Todas as questões que hoje envolvem a música brasileira têm explicação na ordem social e econômica em que vive o País, desde, pelo menos a década de 1960. Explica-se pelo o ingresso do Brasil na sociedade de consumo, estágio das relações sociais em que a oferta de produtos, massificada e padronizada, excede a procura. Esses produtos, inclusive os da indústria da música, são mais facilmente criados e fabricados do que vendidos. Então, o excesso de oferta, potencializado pela profusão de bens colocados à disposição, gera estratégias de marketing cada vez mais agressivas e absurdamente sedutoras do ponto de vista das facilidades de aquisição e absorção criadas pela indústria, e pelos meios de divulgação e distribuição.
Absolutamente cativa dos ditames mais radicais da sociedade de consumo, a indústria fonográfica atuante em escala planetária prefere os “blockbusters”, sucessos imediatos de execuções e vendas, no que quase sempre rejeita as tradições de canção popular, que se nutrem da multiculturalidade e da diversidade, menos assimiláveis pelo gosto padronizado da internacionalização. E essa história já vem de algumas décadas.
No segundo governo da ditadura militar (1969-74), as medidas visando principalmente a atrair o capital estrangeiro, que viria supostamente restabelecer a economia nacional, foram apregoadas como vetores do propalado “milagre econômico”. Seus instituidores explicavam as regras do jogo dentro da ideia de desenvolver o país utilizando as forças do mercado, “respeitando a participação” do capital estrangeiro. Dentro desse quadro, em que se extinguiam ou minguavam as gravadoras nacionais, como Continental e Todamérica, brilhou a estrela da gravadora multinacional Philips.
No final nos anos 70, essa gravadora abrigava em seu elenco todos os “grandes nomes” da música brasileira, à exceção do ídolo Roberto Carlos; e seu sucesso motivava a modernização e a ampliação de estruturas de antigas concorrentes, igualmente multinacionais, estabelecidas no País. Um dos impulsionadores dessa expansão foi o programa de isenção fiscal “Disco é Cultura”, que concedia às gravadoras, isenção de impostos pelos produtos estrangeiros aqui lançados desde que fizessem investimentos de igual valor na produção de discos de artistas nacionais. Com o terceiro governo militar, a dívida externa, a alta do preço do petróleo e a inflação decretaram o fim do “milagre”. Entretanto, os ganhos da indústria fonográfica continuavam expressivos.
Para o bem e para o mal, os anos de 1970 acabariam por marcar o efetivo ingresso do Brasil no universo da indústria cultural globalizada.

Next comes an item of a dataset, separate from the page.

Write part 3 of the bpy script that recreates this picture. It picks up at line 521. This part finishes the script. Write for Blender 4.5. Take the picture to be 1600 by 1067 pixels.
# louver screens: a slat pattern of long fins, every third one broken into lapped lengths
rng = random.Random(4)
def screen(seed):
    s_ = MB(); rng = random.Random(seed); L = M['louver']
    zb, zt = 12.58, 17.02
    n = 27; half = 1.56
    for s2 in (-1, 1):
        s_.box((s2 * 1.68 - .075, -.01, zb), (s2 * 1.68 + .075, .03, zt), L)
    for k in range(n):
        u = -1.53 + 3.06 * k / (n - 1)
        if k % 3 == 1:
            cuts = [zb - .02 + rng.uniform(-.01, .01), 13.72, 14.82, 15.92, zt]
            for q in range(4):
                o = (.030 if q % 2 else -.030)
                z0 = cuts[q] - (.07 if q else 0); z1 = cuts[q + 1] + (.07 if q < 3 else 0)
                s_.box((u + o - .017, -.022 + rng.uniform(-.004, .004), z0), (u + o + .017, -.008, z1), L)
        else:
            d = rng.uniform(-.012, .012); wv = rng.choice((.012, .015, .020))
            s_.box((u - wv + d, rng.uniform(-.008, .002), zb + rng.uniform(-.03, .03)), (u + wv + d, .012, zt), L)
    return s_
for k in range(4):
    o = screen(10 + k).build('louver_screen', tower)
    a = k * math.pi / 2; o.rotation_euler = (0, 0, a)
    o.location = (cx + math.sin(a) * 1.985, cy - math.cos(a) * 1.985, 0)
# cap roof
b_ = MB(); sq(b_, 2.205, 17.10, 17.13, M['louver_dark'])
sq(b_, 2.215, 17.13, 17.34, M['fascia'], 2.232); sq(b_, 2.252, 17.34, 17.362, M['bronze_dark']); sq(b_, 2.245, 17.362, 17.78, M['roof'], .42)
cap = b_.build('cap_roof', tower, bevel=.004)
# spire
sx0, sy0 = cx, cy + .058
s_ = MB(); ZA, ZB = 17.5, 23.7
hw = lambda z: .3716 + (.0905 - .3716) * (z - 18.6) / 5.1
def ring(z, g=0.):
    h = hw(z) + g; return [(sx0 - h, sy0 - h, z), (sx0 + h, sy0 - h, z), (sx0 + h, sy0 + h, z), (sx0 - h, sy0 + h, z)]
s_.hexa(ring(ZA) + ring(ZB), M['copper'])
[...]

Vivia-se o ufanismo imposto pela ditadura militar; consolidava-se o poder da televisão; e afirmava-se a chamada “música universitária”, que acabaria por gerar a sigla MPB; e se produzia o alinhamento da música brasileira com a música pop internacional, ensaiado na década anterior.
Na contracorrente, surgiam iniciativas como, principalmente a da Discos Marcus Pereira, gravadora criada para a produção e a difusão de toda a música brasileira excluída do mainstream da época, da regional ao samba “de morro”; e inclusive a música erudita brasileira, como o experimentalismo de Walter Smetak. Acontecia aí, como fato mais notório, a redescoberta, inclusive como cantor, do magistral compositor Cartola.
Este sol de liberdade brilhou apenas por oito anos, pois em 1981 – tendo como seu último diretor artístico o atual presidente da AMAR, maestro Marcus Vinicius – a Discos Marcus Pereira perdia seu comandante. Publicitário e bacharel em Direito, além de produtor fonográfico, o guerreiro, sucumbindo a grandes pressões, pôs fim à própria vida. Mas deixou na Música Brasileira raios fulgurantes, como os muitos selos – Acari, Kuarup, Biscoito Fino, CPC-UMES, Fina Flor, etc. – que seguiram sua trajetória de luz e independência.